**Description of the task**: Could the lines from the start of the data through the line with "PI = math.pi" be set down exactly, with no pictures among them?

**Data section**:
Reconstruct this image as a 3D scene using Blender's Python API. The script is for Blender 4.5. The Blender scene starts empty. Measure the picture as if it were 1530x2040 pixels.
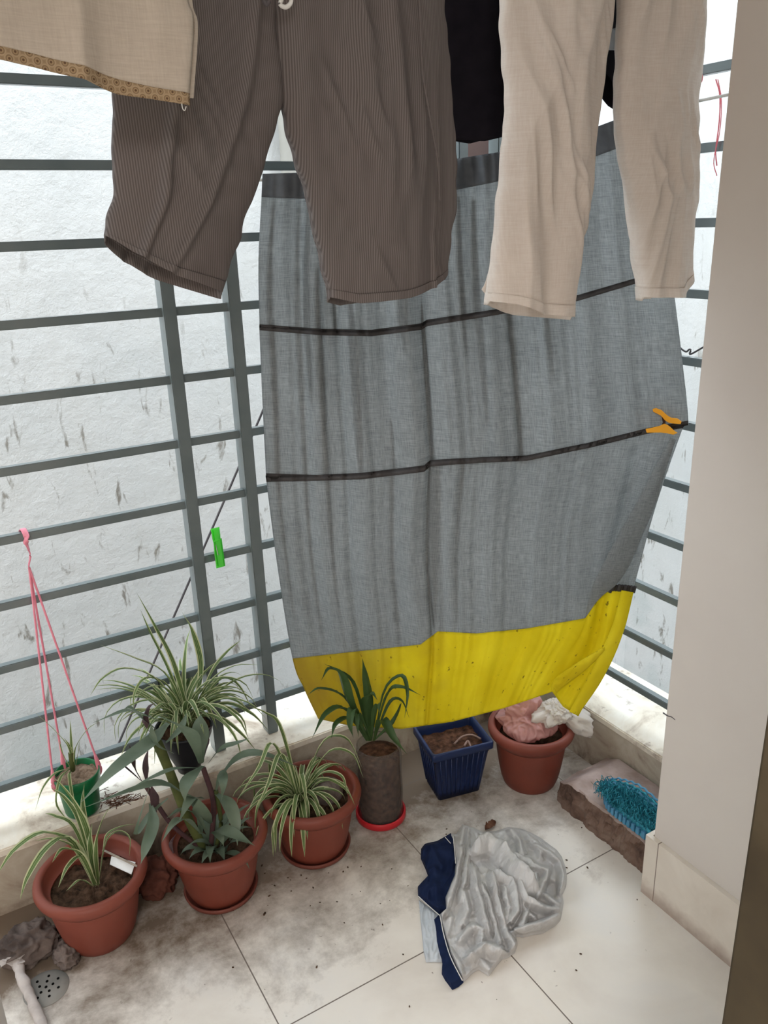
import bpy, bmesh, math, random
from mathutils import Vector, noise
random.seed(7)
SC = bpy.context.scene
COL = SC.collection
PI = math.pi

# ------------------------------------------------------------------ camera
YAW, PITCH, ROLL, FOC, CH = 0.528689, 0.342404, -0.0328900, 1623.9, 1.5
_f = Vector((math.sin(YAW)*math.cos(PITCH), math.cos(YAW)*math.cos(PITCH), -math.sin(PITCH)))
_r0 = Vector((math.cos(YAW), -math.sin(YAW), 0)); _u0 = _r0.cross(_f)
CR = _r0*math.cos(ROLL) + _u0*math.sin(ROLL)
CU = -_r0*math.sin(ROLL) + _u0*math.cos(ROLL)
from mathutils import Matrix
cd = bpy.data.cameras.new('camera'); cam = bpy.data.objects.new('camera', cd); COL.objects.link(cam)
m = Matrix((CR, CU, -_f)).transposed().to_4x4(); m.translation = (0, 0, CH); cam.matrix_world = m
cd.sensor_fit = 'VERTICAL'; cd.sensor_height = 36; cd.lens = FOC*36/2040; cd.clip_start = 0.02
SC.camera = cam

def ray(x, y):
    return _f*FOC + CR*(x-765) - CU*(y-1020)
def atY(x, y, Y):
    d = ray(x, y); return Vector((0, 0, CH)) + d*(Y/d.y)
def atX(x, y, X):
    d = ray(x, y); return Vector((0, 0, CH)) + d*(X/d.x)
def atZ(x, y, Z):
    d = ray(x, y); return Vector((0, 0, CH)) + d*((Z-CH)/d.z)
P0, P1 = Vector((.74, 1.80, 0)), Vector((1.5, 1.22, 0))
PN = Vector((P1.y-P0.y, -(P1.x-P0.x), 0)).normalized()     # points to the camera
def atC(x, y):
    d = ray(x, y); o = Vector((0, 0, CH)); return o + d*((P0-o).dot(PN)/d.dot(PN))

# ------------------------------------------------------------------ world / light / exposure
W = bpy.data.worlds.new('sky'); SC.world = W; W.use_nodes = True
bg = W.node_tree.nodes['Background']
bg.inputs[0].default_value = (0.86, 0.94, 1.0, 1); bg.inputs[1].default_value = 4.0
ld = bpy.data.lights.new('fill_light', 'AREA'); ld.energy = 55; ld.size = 1.4; ld.color = (1, .95, .91)  # unseen fill light, added to brighten the near side of the clothes
lo = bpy.data.objects.new('fill_light', ld); COL.objects.link(lo); lo.location = (-.85, -1.3, 2.45)
SC.view_settings.view_transform = 'Standard'; SC.view_settings.look = 'None'
SC.view_settings.exposure = 0.52; SC.view_settings.gamma = 1; SC.view_settings.use_curve_mapping = False
SC.cycles.max_bounces = 10; SC.cycles.diffuse_bounces = 6; SC.cycles.transparent_max_bounces = 12

# ------------------------------------------------------------------ materials
def nd(nt, t, **k):
    n = nt.nodes.new(t)
    for a, b in k.items(): setattr(n, a, b)
    return n
def ramp(nt, fac, stops):
    n = nd(nt, 'ShaderNodeValToRGB'); e = n.color_ramp.elements
    while len(e) < len(stops): e.new(0.5)
    for i, (p, c) in enumerate(stops):
        e[i].position = p; e[i].color = (*c, 1) if len(c) == 3 else c
    nt.links.new(fac, n.inputs[0]); return n.outputs[0]
def mix(nt, fac, a, b, mode='MIX'):
    n = nd(nt, 'ShaderNodeMix', data_type='RGBA', blend_type=mode)
    for i, v in ((0, fac), (6, a), (7, b)):
        if hasattr(v, 'links'): nt.links.new(v, n.inputs[i])
        elif isinstance(v, (int, float)): n.inputs[i].default_value = v
        else: n.inputs[i].default_value = (*v, 1)
    return n.outputs[2]
def mth(nt, op, a, b=0.0, c=0.0):
    n = nd(nt, 'ShaderNodeMath', operation=op)
    for i, v in enumerate((a, b, c)):
        if hasattr(v, 'links'): nt.links.new(v, n.inputs[i])
        else: n.inputs[i].default_value = v
    return n.outputs[0]
def noi(nt, vec, scale, detail=4, rough=.55, dist=0):
    n = nd(nt, 'ShaderNodeTexNoise'); n.inputs['Scale'].default_value = scale
    n.inputs['Detail'].default_value = detail; n.inputs['Roughness'].default_value = rough
    n.inputs['Distortion'].default_value = dist
    nt.links.new(vec, n.inputs['Vector']); return n.outputs[0]
def mapg(nt, vec, scale=(1, 1, 1), loc=(0, 0, 0), rot=(0, 0, 0)):
    n = nd(nt, 'ShaderNodeMapping'); n.inputs['Scale'].default_value = scale
    n.inputs['Location'].default_value = loc; n.inputs['Rotation'].default_value = rot
    nt.links.new(vec, n.inputs['Vector']); return n.outputs[0]
def base(name, col=(.5, .5, .5), rough=.6, spec=.3, metal=0):
    m = bpy.data.materials.new(name); m.use_nodes = True; nt = m.node_tree
    b = nt.nodes['Principled BSDF']; b.inputs['Base Color'].default_value = (*col, 1)
    b.inputs['Roughness'].default_value = rough; b.inputs['Specular IOR Level'].default_value = spec
    b.inputs['Metallic'].default_value = metal
    tc = nd(nt, 'ShaderNodeTexCoord')
    return m, nt, b, tc
def bump(nt, b, h, strength=.3, dist=.01):
    n = nd(nt, 'ShaderNodeBump'); n.inputs['Strength'].default_value = strength
    n.inputs['Distance'].default_value = dist
    nt.links.new(h, n.inputs['Height']); nt.links.new(n.outputs[0], b.inputs['Normal']); return n.outputs[0]
def noisy(name, c1, c2, scale=20, rough=.7, spec=.25, bs=.2, detail=5, c3=None, bd=.004):
    m, nt, b, tc = base(name, c1, rough, spec)
    n = noi(nt, tc.outputs['Object'], scale, detail)
    stops = [(.35, c1), (.65, c2)] if c3 is None else [(.3, c1), (.5, c2), (.7, c3)]
    nt.links.new(ramp(nt, n, stops), b.inputs['Base Color'])
    if bs: bump(nt, b, n, bs, bd)
    return m
def cloth_mat(name, kind, c1, c2, trans=.35, tcol=None, rough=.9, sheen=0, alpha=0):
    """kind: linen / stripe / plain / satin / tarp"""
    m, nt, b, tc = base(name, c1, rough, .15)
    uv = tc.outputs['UV']
    if kind == 'linen':
        a = noi(nt, mapg(nt, uv, (28, 420, 1)), 1, 5, .7); c = noi(nt, mapg(nt, uv, (420, 30, 1)), 1, 4, .7)
        d = noi(nt, uv, 5, 4)
        h = mth(nt, 'ADD', mth(nt, 'MULTIPLY', a, .55), mth(nt, 'MULTIPLY', c, .45))
        col = ramp(nt, h, [(.38, c1), (.6, c2)])
        col = mix(nt, mth(nt, 'MULTIPLY', d, .35), col, tuple(v*.75 for v in c1))
    elif kind == 'stripe':
        sx = nd(nt, 'ShaderNodeSeparateXYZ'); nt.links.new(uv, sx.inputs[0])
        wv = mth(nt, 'SINE', mth(nt, 'MULTIPLY', sx.outputs[0], 2*PI/.0030))
        h = mth(nt, 'MULTIPLY_ADD', wv, .5, .5)
        d = noi(nt, uv, 9, 4); col = ramp(nt, h, [(.25, c1), (.8, c2)])
        col = mix(nt, mth(nt, 'MULTIPLY', d, .3), col, (c1[0]*1.25, c1[1]*.95, c1[2]*.95))
    elif kind == 'tarp':
        a = noi(nt, uv, 7, 4); col = ramp(nt, a, [(.35, c1), (.65, c2)])
        v = noi(nt, mapg(nt, uv, (60, 45, 1)), 1, 3, .6)
        spots = ramp(nt, v, [(.66, (0, 0, 0)), (.71, (1, 1, 1))])
        col = mix(nt, mth(nt, 'MULTIPLY', spots, .75), col, (.10, .05, .015))
        # old brown dirt on the left half of the cloth
        sx = nd(nt, 'ShaderNodeSeparateXYZ'); nt.links.new(uv, sx.inputs[0])
        g = mth(nt, 'SUBTRACT', 1.0, mth(nt, 'MULTIPLY', sx.outputs[0], 2.6))
        g = mth(nt, 'ADD', g, mth(nt, 'MULTIPLY', mth(nt, 'SUBTRACT', noi(nt, uv, 9, 5), .5), 1.2))
        g = nd(nt, 'ShaderNodeClamp').outputs[0] if 0 else mth(nt, 'MINIMUM', mth(nt, 'MAXIMUM', g, 0), 1)
        col = mix(nt, mth(nt, 'MULTIPLY', g, .7), col, (.42, .27, .07)); h = a
    else:
        h = noi(nt, uv, 14 if kind == 'satin' else 40, 4); col = ramp(nt, h, [(.35, c1), (.65, c2)])
    nt.links.new(col, b.inputs['Base Color'])
    nrm = bump(nt, b, h, .12 if kind != 'satin' else .04, .002)
    out = nt.nodes['Material Output']
    tr = nd(nt, 'ShaderNodeBsdfTranslucent')
    if tcol: tr.inputs[0].default_value = (*tcol, 1)
    else: nt.links.new(col, tr.inputs[0])
    mx = nd(nt, 'ShaderNodeMixShader'); mx.inputs[0].default_value = trans
    nt.links.new(b.outputs[0], mx.inputs[1]); nt.links.new(tr.outputs[0], mx.inputs[2])
    o = mx.outputs[0]
    if alpha:
        tp = nd(nt, 'ShaderNodeBsdfTransparent'); m2 = nd(nt, 'ShaderNodeMixShader'); m2.inputs[0].default_value = alpha
        nt.links.new(o, m2.inputs[1]); nt.links.new(tp.outputs[0], m2.inputs[2]); o = m2.outputs[0]
    nt.links.new(o, out.inputs[0]); return m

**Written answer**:
Reconstruct this image as a 3D scene using Blender's Python API. The script is for Blender 4.5. The Blender scene starts empty. Measure the picture as if it were 1530x2040 pixels.
import bpy, bmesh, math, random
from mathutils import Vector, noise
random.seed(7)
SC = bpy.context.scene
COL = SC.collection
PI = math.pi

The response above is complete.